The POLARCAT programme has a neat acronym but a convoluted full name – its official long title is "Polar study using aircraft, remote sensing, surface measurements and models of Climate, chemistry, Aerosols and Transport".

Measurements of the atmosphere from aircraft are essential in the Arctic as the reflective nature of the ice surface makes it difficult for satellites to detect atmospheric concentrations of chemicals correctly. The POLARCAT project combined research aircraft with ground-based campaigns, including the use of a train on the trans-Siberian railway. The results should help to verify satellite measurements.

One key finding has been that the impact of biomass burning on Arctic aerosol levels is even larger than expected, POLARCAT co-ordinator Andreas Stohl of the Norwegian Institute for Air Research told environmentalresearchweb at the IPY Oslo Science Conference.

The phenomenon of Arctic haze was discovered by pilots in the 1950s but remained unexplained until the 1970s, when scientists detected sulphate particles at ground level. They ascribed both these and the higher-level aerosols to pollution that had travelled up from mid-latitudes from sources such as fossil fuel combustion and Russian smelters.

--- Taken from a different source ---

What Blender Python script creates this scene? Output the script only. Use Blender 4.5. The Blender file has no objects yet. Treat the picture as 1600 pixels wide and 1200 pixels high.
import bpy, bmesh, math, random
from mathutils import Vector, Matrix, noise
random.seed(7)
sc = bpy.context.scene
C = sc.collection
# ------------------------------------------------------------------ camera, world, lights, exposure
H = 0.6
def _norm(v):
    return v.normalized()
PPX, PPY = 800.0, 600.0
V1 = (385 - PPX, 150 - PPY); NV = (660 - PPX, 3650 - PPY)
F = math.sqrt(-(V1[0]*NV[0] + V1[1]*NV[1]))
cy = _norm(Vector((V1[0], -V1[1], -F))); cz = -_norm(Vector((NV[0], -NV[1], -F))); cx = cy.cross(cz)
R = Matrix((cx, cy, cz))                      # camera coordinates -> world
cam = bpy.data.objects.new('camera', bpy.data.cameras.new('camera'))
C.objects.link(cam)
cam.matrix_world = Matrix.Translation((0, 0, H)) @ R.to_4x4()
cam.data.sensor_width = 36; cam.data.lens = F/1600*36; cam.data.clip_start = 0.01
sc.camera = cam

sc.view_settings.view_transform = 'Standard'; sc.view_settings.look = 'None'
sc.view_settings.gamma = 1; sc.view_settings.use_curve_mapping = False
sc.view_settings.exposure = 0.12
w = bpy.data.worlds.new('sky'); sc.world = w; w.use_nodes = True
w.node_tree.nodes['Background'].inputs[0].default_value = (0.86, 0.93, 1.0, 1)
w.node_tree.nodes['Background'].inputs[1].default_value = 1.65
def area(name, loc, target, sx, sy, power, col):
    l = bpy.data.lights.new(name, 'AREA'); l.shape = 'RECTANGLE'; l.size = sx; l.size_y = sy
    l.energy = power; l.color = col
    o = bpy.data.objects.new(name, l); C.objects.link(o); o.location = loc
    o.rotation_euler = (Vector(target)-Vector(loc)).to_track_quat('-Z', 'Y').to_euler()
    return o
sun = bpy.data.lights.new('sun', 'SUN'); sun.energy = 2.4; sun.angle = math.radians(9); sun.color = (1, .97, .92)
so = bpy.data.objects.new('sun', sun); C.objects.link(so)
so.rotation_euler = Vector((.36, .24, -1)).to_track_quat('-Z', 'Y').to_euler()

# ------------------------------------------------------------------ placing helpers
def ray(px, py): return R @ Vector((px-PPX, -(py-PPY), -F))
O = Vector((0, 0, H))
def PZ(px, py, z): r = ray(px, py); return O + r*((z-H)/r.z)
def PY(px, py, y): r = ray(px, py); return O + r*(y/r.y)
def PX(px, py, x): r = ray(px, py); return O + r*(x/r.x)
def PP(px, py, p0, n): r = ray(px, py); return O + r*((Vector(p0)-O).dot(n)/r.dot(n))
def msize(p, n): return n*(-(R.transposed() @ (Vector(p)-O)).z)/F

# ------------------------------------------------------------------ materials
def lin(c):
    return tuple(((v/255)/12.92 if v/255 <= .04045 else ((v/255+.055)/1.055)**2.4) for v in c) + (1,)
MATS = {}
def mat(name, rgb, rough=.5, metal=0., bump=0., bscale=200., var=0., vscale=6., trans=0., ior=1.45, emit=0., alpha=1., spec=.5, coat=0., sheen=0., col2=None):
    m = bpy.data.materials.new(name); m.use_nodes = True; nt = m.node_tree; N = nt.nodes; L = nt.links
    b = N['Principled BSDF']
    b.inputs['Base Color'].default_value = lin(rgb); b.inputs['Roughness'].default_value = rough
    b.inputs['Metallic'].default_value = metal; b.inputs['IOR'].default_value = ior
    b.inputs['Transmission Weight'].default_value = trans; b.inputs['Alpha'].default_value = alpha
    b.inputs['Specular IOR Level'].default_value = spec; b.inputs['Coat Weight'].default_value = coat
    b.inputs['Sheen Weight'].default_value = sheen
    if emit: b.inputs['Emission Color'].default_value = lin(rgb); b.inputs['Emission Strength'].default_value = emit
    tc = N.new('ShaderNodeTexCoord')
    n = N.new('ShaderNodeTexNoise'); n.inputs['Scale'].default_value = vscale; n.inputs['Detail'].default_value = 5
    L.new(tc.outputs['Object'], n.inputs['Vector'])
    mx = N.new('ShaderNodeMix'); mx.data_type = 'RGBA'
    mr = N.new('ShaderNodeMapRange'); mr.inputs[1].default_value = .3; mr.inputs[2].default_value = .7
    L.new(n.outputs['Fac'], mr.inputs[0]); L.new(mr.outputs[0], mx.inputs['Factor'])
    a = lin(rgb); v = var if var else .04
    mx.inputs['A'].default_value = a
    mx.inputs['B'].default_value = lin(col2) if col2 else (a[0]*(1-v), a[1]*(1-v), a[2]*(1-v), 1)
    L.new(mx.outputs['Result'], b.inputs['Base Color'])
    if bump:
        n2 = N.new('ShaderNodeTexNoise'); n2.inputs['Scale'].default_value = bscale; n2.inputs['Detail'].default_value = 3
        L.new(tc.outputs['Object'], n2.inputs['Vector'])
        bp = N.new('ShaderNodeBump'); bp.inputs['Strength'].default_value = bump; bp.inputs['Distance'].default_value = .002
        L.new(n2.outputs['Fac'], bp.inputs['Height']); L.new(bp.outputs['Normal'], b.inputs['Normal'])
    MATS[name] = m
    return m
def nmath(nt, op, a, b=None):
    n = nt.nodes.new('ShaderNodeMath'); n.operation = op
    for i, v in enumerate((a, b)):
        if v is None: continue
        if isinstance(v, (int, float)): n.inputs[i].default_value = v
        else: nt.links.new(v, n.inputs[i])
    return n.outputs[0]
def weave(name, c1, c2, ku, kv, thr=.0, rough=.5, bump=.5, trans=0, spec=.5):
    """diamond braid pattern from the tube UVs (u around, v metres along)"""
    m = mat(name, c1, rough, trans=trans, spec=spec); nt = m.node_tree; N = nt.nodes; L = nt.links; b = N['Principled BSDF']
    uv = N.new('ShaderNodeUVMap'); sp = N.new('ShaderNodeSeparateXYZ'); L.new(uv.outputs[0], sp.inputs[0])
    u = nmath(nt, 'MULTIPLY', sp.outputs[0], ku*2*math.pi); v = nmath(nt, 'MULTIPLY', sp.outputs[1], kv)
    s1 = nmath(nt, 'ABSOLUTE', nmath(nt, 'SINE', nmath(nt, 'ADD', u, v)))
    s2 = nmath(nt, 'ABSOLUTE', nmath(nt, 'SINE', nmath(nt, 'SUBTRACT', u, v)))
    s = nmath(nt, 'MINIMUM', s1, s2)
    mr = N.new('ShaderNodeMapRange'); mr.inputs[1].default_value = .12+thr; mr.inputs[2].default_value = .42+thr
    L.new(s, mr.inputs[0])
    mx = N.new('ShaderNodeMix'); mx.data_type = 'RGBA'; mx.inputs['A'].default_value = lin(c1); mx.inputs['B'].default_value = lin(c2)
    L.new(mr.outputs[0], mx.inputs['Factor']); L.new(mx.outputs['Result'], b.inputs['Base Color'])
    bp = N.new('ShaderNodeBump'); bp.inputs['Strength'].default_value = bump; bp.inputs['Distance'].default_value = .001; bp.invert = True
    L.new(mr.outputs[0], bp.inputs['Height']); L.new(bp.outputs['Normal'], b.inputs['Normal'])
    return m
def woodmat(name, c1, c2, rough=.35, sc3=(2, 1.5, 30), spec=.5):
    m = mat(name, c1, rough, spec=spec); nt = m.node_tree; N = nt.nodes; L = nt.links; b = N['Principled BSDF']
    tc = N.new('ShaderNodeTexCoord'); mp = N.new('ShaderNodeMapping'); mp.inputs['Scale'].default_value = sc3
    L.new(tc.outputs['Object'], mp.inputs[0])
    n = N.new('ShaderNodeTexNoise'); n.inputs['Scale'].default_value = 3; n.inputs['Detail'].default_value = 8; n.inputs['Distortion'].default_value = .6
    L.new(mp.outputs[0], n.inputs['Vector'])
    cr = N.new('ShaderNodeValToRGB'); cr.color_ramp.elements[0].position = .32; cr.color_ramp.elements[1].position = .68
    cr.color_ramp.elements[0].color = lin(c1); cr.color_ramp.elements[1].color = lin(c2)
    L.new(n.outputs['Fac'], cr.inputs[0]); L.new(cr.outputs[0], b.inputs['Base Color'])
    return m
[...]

However, Stohl believes that the higher-level haze has been misclassified; POLARCAT results indicates that the haze aloft is soot formed as a result of biomass burning rather than anthropogenic sulphate emissions. Such burning can have natural causes (e.g. forest fires) or it can be a result of man's activities like agricultural burning. "The magnitude of the biomass burning was surprising," said Stohl; more than half of the aerosols aloft were from biomass burning.

Some scientists believe that black carbon (soot) emissions from Eurasia may have contributed as much as carbon dioxide to earlier snowmelt but there is much still to learn in this area.

Models of atmospheric transport are not currently doing a good job at high latitudes, according to Stohl. In the Arctic pollution plumes are typically stretched horizontally and vertically, he explained. This makes life tricky for models, which tend to struggle with fine filaments. The new observational data collected during POLARCAT will help researchers to check and develop the models. But new information is also needed – for example, how precipitation scavenges particles.

With that in mind, the CLIMSLIP (Climate impacts of short-lived pollutants in the polar regions) project will continue some of POLARCAT's work. CLIMSLIP, which will involve six or seven countries, had a kick-off meeting last Monday. As part of the programme, Finnish researchers will create known amounts of black carbon by burning, and measure how the particles deposit onto ice in both dry and wet conditions. This will provide information about how snowfall rates affect scavenging. Other participants will measure albedo (surface reflectivity) and snowmelt; the first experiment is due to begin next year.

CLIMSLIP will also fund the analysis of some of the only aerosol data measured from aircraft in Antarctica. Taken by a German team in 2006 and 2007, the data have yet to be examined.